Attorney Gu Hyun-ju of Hannuri Law said at the Korea Governance Forum seminar "How shareholder meetings will change under the revised Commercial Act, corporations' workarounds vs. strategies for ordinary shareholders," held in Yeouido, Seoul, on the 3rd, "The outcomes of this year's regular shareholder meetings will serve as a benchmark by company for gauging the prospects of ordinary shareholders entering boards in the future."

Earlier, the National Assembly passed the first Commercial Act amendment, centered on the so-called "3% rule," which caps the combined voting rights of the largest shareholder and related parties at 3% or less for audit committee member appointments. The amendment takes effect on July 23. The second Commercial Act amendment, which mandates cumulative voting and expands separate elections for audit committee members, also passed the National Assembly, with the rules to apply starting Sept. 10.

At the forum, participants said various scenarios could play out at shareholder meetings before the revised Commercial Act takes effect.

First, regarding the first Commercial Act amendment, analysis suggested that methods to disperse the voting rights of friendly equity could be used to circumvent the "3% rule," including price return swaps (PRS), total return swaps (TRS), funds, employee stock ownership associations, equity transfers, and stock lending.

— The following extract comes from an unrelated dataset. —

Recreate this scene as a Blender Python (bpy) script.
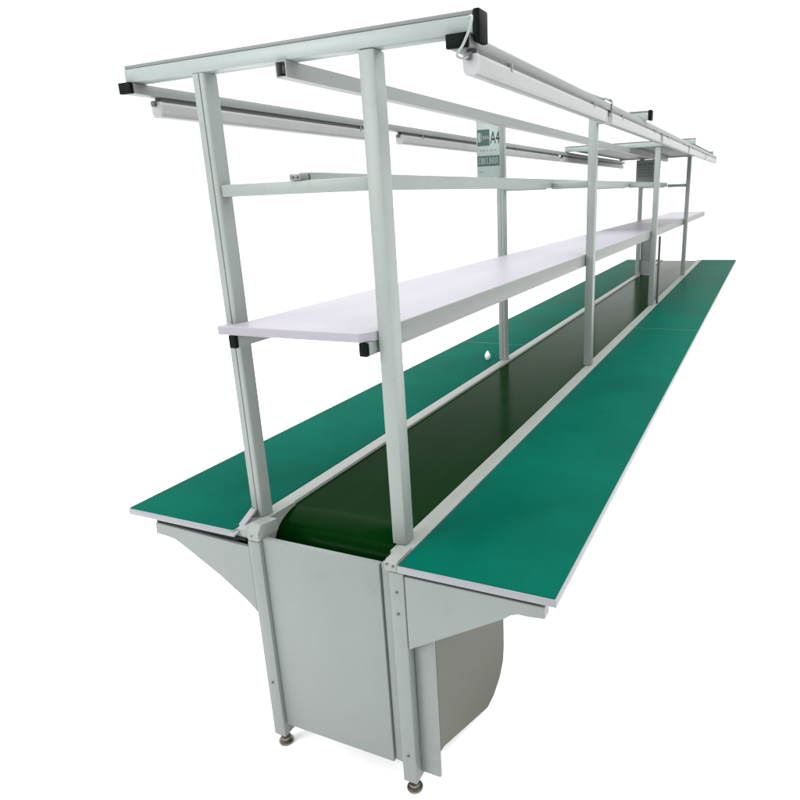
import bpy, bmesh, math, random
from mathutils import Vector, Matrix

scene = bpy.context.scene
for o in list(bpy.data.objects):
    bpy.data.objects.remove(o, do_unlink=True)
COL = scene.collection
random.seed(4)

# ------------------------------------------------------------------ camera
def look_basis(yaw, pitch, roll):
    cy, sy, cp, sp = math.cos(yaw), math.sin(yaw), math.cos(pitch), math.sin(pitch)
    f = Vector((sy*cp, cy*cp, sp)); r = Vector((cy, -sy, 0)); u = r.cross(f)
    c, s = math.cos(roll), math.sin(roll)
    return c*r + s*u, -s*r + c*u, f
cam_data = bpy.data.cameras.new('camera')
cam = bpy.data.objects.new('camera', cam_data); COL.objects.link(cam)
r, u, f = look_basis(-0.440522, -0.29965, -0.0388985)
M = Matrix((r, u, -f)).transposed().to_4x4()
M.translation = Vector((1.07922, -1.30072, 1.63948))
cam.matrix_world = M
cam_data.sensor_width = 36.0
cam_data.lens = 669.458*36/800
cam_data.shift_x = 0.5 - 453.691/800
cam_data.shift_y = 405.140/800 - 0.5
cam_data.clip_start = 0.05; cam_data.clip_end = 400
scene.camera = cam

# ------------------------------------------------------------------ world, lamps, exposure
world = bpy.data.worlds.new('World'); scene.world = world
world.use_nodes = True
bg = world.node_tree.nodes['Background']
bg.inputs['Color'].default_value = (1.0, 1.0, 1.0, 1); bg.inputs['Strength'].default_value = 1.04

def area(name, loc, target, sx, sy, power, color=(1, 1, 1)):
    d = bpy.data.lights.new(name, 'AREA'); d.shape = 'RECTANGLE'; d.size = sx; d.size_y = sy
    d.energy = power; d.color = color
    o = bpy.data.objects.new(name, d); COL.objects.link(o); o.location = loc
    o.rotation_euler = (Vector(target) - Vector(loc)).to_track_quat('-Z', 'Y').to_euler()
    return o
area('added_overhead_lamp', (1.5, 3.0, 5.6), (1.2, 3.0, 0.0), 10.0, 15.0, 1450)  # unseen lamp added overhead to wash the floor out to white
area('softbox_key', (-3.0, -5.0, 3.6), (0.0, 0.5, 1.0), 3.0, 2.4, 260)
scene.view_settings.view_transform = 'Standard'
scene.view_settings.look = 'None'
scene.view_settings.gamma = 1.0
scene.view_settings.exposure = 0.5
scene.view_settings.use_curve_mapping = False

# ------------------------------------------------------------------ materials
def mat(name, col, rough=0.5, metal=0.0, spec=0.4, var=0.05, scale=8.0, bump=0.0, bscale=120.0, stretch=(1, 1, 1), rvar=0.08,
        col2=None, dirt=0.0):
    m = bpy.data.materials.new(name); m.use_nodes = True
    nt = m.node_tree; b = nt.nodes['Principled BSDF']
    b.inputs['Metallic'].default_value = metal
    b.inputs['Specular IOR Level'].default_value = spec
    tc = nt.nodes.new('ShaderNodeTexCoord'); mp = nt.nodes.new('ShaderNodeMapping')
    mp.inputs['Scale'].default_value = stretch
    nt.links.new(tc.outputs['Object'], mp.inputs['Vector'])
    n = nt.nodes.new('ShaderNodeTexNoise'); n.inputs['Scale'].default_value = scale; n.inputs['Detail'].default_value = 6
    n.inputs['Roughness'].default_value = 0.65
    nt.links.new(mp.outputs['Vector'], n.inputs['Vector'])
    cr = nt.nodes.new('ShaderNodeValToRGB')
    a = [max(0, c*(1-var)) for c in col]; z = [min(1, c*(1+var)) for c in (col2 or col)]
    cr.color_ramp.elements[0].position = 0.3; cr.color_ramp.elements[0].color = (*a, 1)
    cr.color_ramp.elements[1].position = 0.7; cr.color_ramp.elements[1].color = (*z, 1)
    nt.links.new(n.outputs['Fac'], cr.inputs['Fac'])
    out = cr.outputs['Color']
    if dirt > 0:
        n2 = nt.nodes.new('ShaderNodeTexNoise'); n2.inputs['Scale'].default_value = scale*6; n2.inputs['Detail'].default_value = 8
        nt.links.new(tc.outputs['Object'], n2.inputs['Vector'])
        r2 = nt.nodes.new('ShaderNodeValToRGB')
        r2.color_ramp.elements[0].position = 0.60; r2.color_ramp.elements[0].color = (1, 1, 1, 1)
        r2.color_ramp.elements[1].position = 0.78; r2.color_ramp.elements[1].color = (1-dirt, 1-dirt, 1-dirt*1.1, 1)
        nt.links.new(n2.outputs['Fac'], r2.inputs['Fac'])
        mx = nt.nodes.new('ShaderNodeMix'); mx.data_type = 'RGBA'; mx.blend_type = 'MULTIPLY'
        mx.inputs['Factor'].default_value = 1.0
        nt.links.new(out, mx.inputs['A']); nt.links.new(r2.outputs['Color'], mx.inputs['B'])
        out = mx.outputs['Result']
    nt.links.new(out, b.inputs['Base Color'])
    mr = nt.nodes.new('ShaderNodeMapRange')
    mr.inputs['To Min'].default_value = max(0.02, rough-rvar); mr.inputs['To Max'].default_value = min(1, rough+rvar)
    nt.links.new(n.outputs['Fac'], mr.inputs['Value']); nt.links.new(mr.outputs['Result'], b.inputs['Roughness'])
    if bump > 0:
        nb = nt.nodes.new('ShaderNodeTexNoise'); nb.inputs['Scale'].default_value = bscale; nb.inputs['Detail'].default_value = 3
        nt.links.new(mp.outputs['Vector'], nb.inputs['Vector'])
        bp = nt.nodes.new('ShaderNodeBump'); bp.inputs['Strength'].default_value = bump; bp.inputs['Distance'].default_value = 0.002
        nt.links.new(nb.outputs['Fac'], bp.inputs['Height']); nt.links.new(bp.outputs['Normal'], b.inputs['Normal'])
    return m

PAINT = mat('grey_green_paint', (0.146, 0.166, 0.156), 0.42, spec=0.25, var=0.05, scale=5, bump=0.12, bscale=260, dirt=0.12)
PANEL = mat('panel_paint', (0.119, 0.134, 0.129), 0.45, spec=0.22, var=0.06, scale=2.2, bump=0.10, bscale=240, dirt=0.08)
BEAM = mat('pale_beam_paint', (0.165, 0.192, 0.187), 0.38, spec=0.25, var=0.04, scale=5, bump=0.08, bscale=260, dirt=0.08)
TRUNK = mat('grey_trunking', (0.105, 0.116, 0.112), 0.5, spec=0.2, var=0.05, scale=7)
RAIL = mat('aluminium_rail', (0.105, 0.115, 0.11), 0.4, spec=0.3, var=0.08, scale=10, stretch=(1, .1, 1), bump=0.1, bscale=200, dirt=0.1)
SIDE = mat('side_rail_paint', (0.142, 0.153, 0.143), 0.45, spec=0.2, var=0.06, scale=8, dirt=0.22, bump=0.1)
EDGE = mat('edge_banding', (0.142, 0.147, 0.157), 0.45, spec=0.25, var=0.05, scale=14, dirt=0.08)
SHELF = mat('white_laminate', (0.178, 0.172, 0.194), 0.4, spec=0.15, var=0.04, scale=2.5, dirt=0.07)
MAT_G = mat('green_rubber_mat', (0.0001, 0.043, 0.0285), 0.5, spec=0.008, dirt=0.10, var=0.10, scale=1.6, bump=0.10, bscale=420, col2=(0.0002, 0.053, 0.036), rvar=0.12)
BELT = mat('dark_green_belt', (0.0003, 0.0108, 0.0010), 0.19, spec=0.007, var=0.25, scale=1.4, stretch=(3, .5, 1), bump=0.05, bscale=60, rvar=0.08)
BLACK = mat('black_plastic', (0.0012, 0.0024, 0.0021), 0.5, spec=0.04, var=0.2, scale=30)
DARK = mat('gap_shade', (0.003, 0.004, 0.004), 0.7, spec=0.1, var=0.2, scale=20)
GUARD = mat('guard_side_shade', (0.056, 0.058, 0.046), 0.5, spec=0.15, var=0.07, scale=3, bump=0.1, dirt=0.1)  # darker olive tone carries the side plate's shade under the table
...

Regarding the second Commercial Act amendment, a proposal was raised to reduce the very targets of cumulative voting by fixing the number of directors to be elected in advance or shrinking the board size through articles-of-association changes. It was also noted that companies might stipulate quotas by director type in the articles or employ a so-called "skip" voting method.

There was also an outlook that controlling shareholders may try to maintain influence by increasing the number of audit committee members so that those elected separately do not constitute a majority on the committee, or by introducing a staggered board that spreads out director terms.

Ahead of the third Commercial Act amendment focused on canceling treasury shares, ideas included disposing of treasury shares before the law changes or revising the articles through a special shareholder resolution. There was also the possibility of attempts to avoid canceling treasury shares by linking them to employee compensation.

Experts stressed that active exercise of voting rights by ordinary shareholders is crucial to ensure the purpose of the system is not undermined. They said ordinary shareholders should check the consistency between the intent of the revised Commercial Act and the actual meeting agenda items, and focus on whether the board size is being reduced, terms are being differentiated, cumulative voting is implemented, and the audit committee size is being expanded.

Attorney Sim Hye-seop said, "When corporations grow, their performance leads to profits, which then flow through asset and are returned to shareholders—that is the principle of capital circulation," adding, "In the Korean market, there are still significant questions about the linkage through which asset leads to shareholder returns." Sim added, "To resolve this, it is important to improve legislation in a direction that implements the principle of majority rule so shareholders can substantively participate in decision-making."

Lee Nam-u, chair of the Korea Governance Forum, said, "The controlling shareholder side is likely to deploy a shareholder-meeting strategy of preemptively submitting proposals to secure favorable ground before the revised Commercial Act takes effect, and in response, ordinary shareholders and institutional investors may rally, leading to vote battles in many places," adding, "This year's shareholder meetings will be hotter than ever."